My final recommendation of Dr. James Brown's Program Management text. The notion that Program Management is like Project Management is naïve. Program Management is about managing Project Managers. It is NOT about managing Projects. Managing Project Managers is much more difficult than managing projects. The term Program Manager is used often in IT. This book should be mandatory for those in IT who call themselves Program Managers. It’s unlikely you’ve been doing your job according the guidance found in this book, the PMI Standard of Program Management, or the OGC Project, Program, Portfolio Management Maturity Model.
Dr. Brown speaks to the difference between project management and program management. Project
Managers focus on cost and schedule. Program Managers focus on the cultural aspects of the collection of projects. This transforms the Program Manager into a leader in ways not found in Project Managers. The primary duty of the Program Manager Leader is to turn chaos into clarity.

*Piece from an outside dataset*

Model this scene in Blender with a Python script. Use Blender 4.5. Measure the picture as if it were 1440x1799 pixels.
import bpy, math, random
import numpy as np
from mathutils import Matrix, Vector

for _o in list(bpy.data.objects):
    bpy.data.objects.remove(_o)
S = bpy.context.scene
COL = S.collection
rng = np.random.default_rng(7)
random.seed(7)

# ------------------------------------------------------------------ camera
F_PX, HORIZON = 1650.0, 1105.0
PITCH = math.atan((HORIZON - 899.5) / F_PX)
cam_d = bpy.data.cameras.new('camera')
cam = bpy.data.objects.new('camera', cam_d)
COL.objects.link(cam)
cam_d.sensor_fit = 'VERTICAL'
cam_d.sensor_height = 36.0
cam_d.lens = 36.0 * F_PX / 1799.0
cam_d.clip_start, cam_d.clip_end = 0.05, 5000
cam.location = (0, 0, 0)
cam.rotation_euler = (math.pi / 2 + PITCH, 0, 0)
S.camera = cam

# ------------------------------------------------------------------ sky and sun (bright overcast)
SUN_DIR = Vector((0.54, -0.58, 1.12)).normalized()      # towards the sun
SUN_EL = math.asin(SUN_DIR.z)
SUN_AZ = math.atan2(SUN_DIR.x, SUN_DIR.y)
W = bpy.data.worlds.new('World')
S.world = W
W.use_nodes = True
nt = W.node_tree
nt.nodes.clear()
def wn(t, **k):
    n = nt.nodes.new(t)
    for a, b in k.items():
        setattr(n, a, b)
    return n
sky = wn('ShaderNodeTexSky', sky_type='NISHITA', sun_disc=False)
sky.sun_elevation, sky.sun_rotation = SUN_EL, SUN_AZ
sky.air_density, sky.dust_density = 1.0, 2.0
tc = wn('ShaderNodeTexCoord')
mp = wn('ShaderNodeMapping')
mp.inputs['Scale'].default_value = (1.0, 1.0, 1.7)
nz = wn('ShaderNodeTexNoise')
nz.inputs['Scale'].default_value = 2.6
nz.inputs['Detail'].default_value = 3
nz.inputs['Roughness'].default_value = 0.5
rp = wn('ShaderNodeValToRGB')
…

This might be seen as the role of the Project Manager on a project, but if the project is in chaos, there
are larger problems not addressable by the Project Manager. The ideal culture for a successful Program
is one based on the following layers
- People Accountability
- Process Accountability
- Discipline
- Integrity
- Clarity
This pyramid has Number 1 at the bottom and Number 5 at the top. There is a list of the conditions found in a chaotic program management culture. These are common in all failure environments. Dr. Brown provides guidance in the following sections on how to address these conditions, starting with Accountability. Each of the descriptions provides advice that can be put to use. The key here is to have processes around which people can be accountable. These are not rigid processes, but processes that guide the program. You would not call this book “agile,” but many of the principles found here can also be found in agile approaches – once you put in place the people and process accountabilities.
That's It for 2010. These books are not introduction texts, they are not academic guidance, they are not for casual reading, but are a core set of principles that can be put to work on your projects in ways other simple and possibly simple minded texts can not.